Starting with the first line of the listing, quote each line exactly until and including the one with "0, 0, 0, 0, 1))", leaving pictures out.
#### Data excerpt ####
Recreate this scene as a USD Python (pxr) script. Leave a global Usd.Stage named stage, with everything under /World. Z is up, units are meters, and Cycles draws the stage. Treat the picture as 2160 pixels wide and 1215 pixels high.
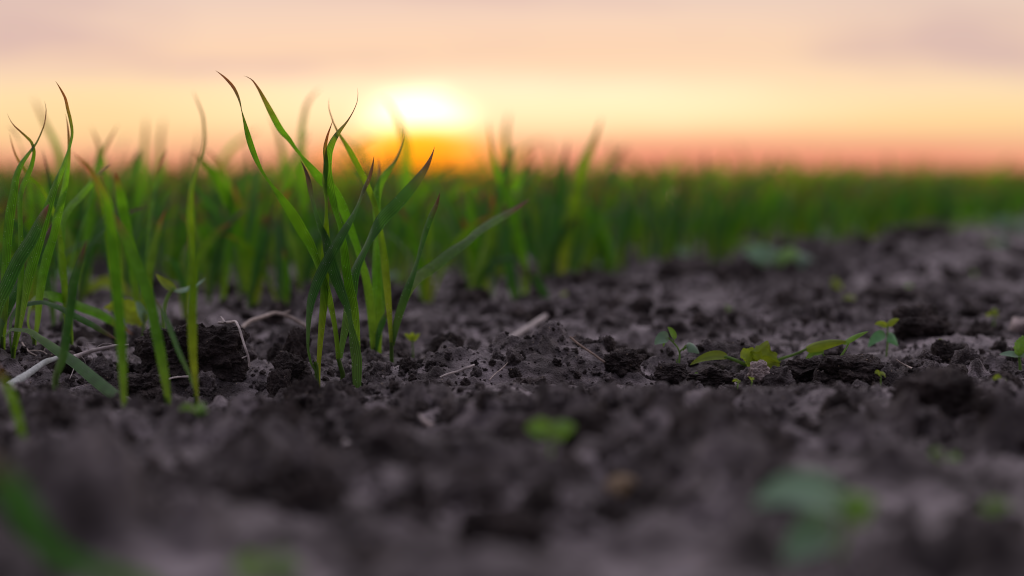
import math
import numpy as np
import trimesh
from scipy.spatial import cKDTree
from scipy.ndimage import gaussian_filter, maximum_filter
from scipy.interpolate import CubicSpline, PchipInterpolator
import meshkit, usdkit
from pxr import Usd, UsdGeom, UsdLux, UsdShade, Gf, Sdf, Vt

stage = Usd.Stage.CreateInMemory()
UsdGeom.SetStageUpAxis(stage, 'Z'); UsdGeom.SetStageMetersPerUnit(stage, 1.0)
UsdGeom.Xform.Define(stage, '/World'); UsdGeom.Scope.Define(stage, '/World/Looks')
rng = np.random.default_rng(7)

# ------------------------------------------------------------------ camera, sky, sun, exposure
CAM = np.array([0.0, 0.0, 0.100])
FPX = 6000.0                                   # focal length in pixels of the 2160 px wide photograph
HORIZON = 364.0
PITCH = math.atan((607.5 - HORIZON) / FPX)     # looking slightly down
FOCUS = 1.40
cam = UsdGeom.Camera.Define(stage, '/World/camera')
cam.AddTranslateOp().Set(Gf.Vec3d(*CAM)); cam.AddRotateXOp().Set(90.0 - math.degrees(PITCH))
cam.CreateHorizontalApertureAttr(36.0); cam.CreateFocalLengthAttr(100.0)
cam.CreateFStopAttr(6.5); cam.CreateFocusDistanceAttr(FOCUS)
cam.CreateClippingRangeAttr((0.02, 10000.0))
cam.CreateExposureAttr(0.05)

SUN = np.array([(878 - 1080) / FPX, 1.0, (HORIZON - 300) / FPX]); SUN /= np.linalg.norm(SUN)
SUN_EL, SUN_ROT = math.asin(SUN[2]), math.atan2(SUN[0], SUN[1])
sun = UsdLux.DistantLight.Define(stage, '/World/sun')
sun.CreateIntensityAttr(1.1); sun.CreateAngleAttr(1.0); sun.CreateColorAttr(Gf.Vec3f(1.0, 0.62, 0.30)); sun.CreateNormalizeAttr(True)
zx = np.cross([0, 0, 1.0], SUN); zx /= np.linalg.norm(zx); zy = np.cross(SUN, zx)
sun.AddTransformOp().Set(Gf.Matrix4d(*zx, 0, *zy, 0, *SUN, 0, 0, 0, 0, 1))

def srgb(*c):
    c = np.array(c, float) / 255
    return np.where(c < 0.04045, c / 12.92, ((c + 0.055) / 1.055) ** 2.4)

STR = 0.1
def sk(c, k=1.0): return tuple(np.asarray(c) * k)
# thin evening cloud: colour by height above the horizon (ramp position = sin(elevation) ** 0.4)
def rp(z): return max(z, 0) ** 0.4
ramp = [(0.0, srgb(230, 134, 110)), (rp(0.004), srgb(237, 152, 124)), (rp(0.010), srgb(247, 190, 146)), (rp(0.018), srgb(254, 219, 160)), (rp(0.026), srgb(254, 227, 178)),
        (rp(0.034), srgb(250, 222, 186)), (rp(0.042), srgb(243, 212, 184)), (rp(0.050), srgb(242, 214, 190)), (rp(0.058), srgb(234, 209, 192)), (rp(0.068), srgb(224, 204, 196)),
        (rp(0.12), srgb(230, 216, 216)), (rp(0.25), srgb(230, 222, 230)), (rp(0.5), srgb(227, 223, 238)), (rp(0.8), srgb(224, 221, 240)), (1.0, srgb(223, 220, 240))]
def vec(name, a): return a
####
Worked solution:
Recreate this scene as a USD Python (pxr) script. Leave a global Usd.Stage named stage, with everything under /World. Z is up, units are meters, and Cycles draws the stage. Treat the picture as 2160 pixels wide and 1215 pixels high.
import math
import numpy as np
import trimesh
from scipy.spatial import cKDTree
from scipy.ndimage import gaussian_filter, maximum_filter
from scipy.interpolate import CubicSpline, PchipInterpolator
import meshkit, usdkit
from pxr import Usd, UsdGeom, UsdLux, UsdShade, Gf, Sdf, Vt

stage = Usd.Stage.CreateInMemory()
UsdGeom.SetStageUpAxis(stage, 'Z'); UsdGeom.SetStageMetersPerUnit(stage, 1.0)
UsdGeom.Xform.Define(stage, '/World'); UsdGeom.Scope.Define(stage, '/World/Looks')
rng = np.random.default_rng(7)

# ------------------------------------------------------------------ camera, sky, sun, exposure
CAM = np.array([0.0, 0.0, 0.100])
FPX = 6000.0                                   # focal length in pixels of the 2160 px wide photograph
HORIZON = 364.0
PITCH = math.atan((607.5 - HORIZON) / FPX)     # looking slightly down
FOCUS = 1.40
cam = UsdGeom.Camera.Define(stage, '/World/camera')
cam.AddTranslateOp().Set(Gf.Vec3d(*CAM)); cam.AddRotateXOp().Set(90.0 - math.degrees(PITCH))
cam.CreateHorizontalApertureAttr(36.0); cam.CreateFocalLengthAttr(100.0)
cam.CreateFStopAttr(6.5); cam.CreateFocusDistanceAttr(FOCUS)
cam.CreateClippingRangeAttr((0.02, 10000.0))
cam.CreateExposureAttr(0.05)

SUN = np.array([(878 - 1080) / FPX, 1.0, (HORIZON - 300) / FPX]); SUN /= np.linalg.norm(SUN)
SUN_EL, SUN_ROT = math.asin(SUN[2]), math.atan2(SUN[0], SUN[1])
sun = UsdLux.DistantLight.Define(stage, '/World/sun')
sun.CreateIntensityAttr(1.1); sun.CreateAngleAttr(1.0); sun.CreateColorAttr(Gf.Vec3f(1.0, 0.62, 0.30)); sun.CreateNormalizeAttr(True)
zx = np.cross([0, 0, 1.0], SUN); zx /= np.linalg.norm(zx); zy = np.cross(SUN, zx)
sun.AddTransformOp().Set(Gf.Matrix4d(*zx, 0, *zy, 0, *SUN, 0, 0, 0, 0, 1))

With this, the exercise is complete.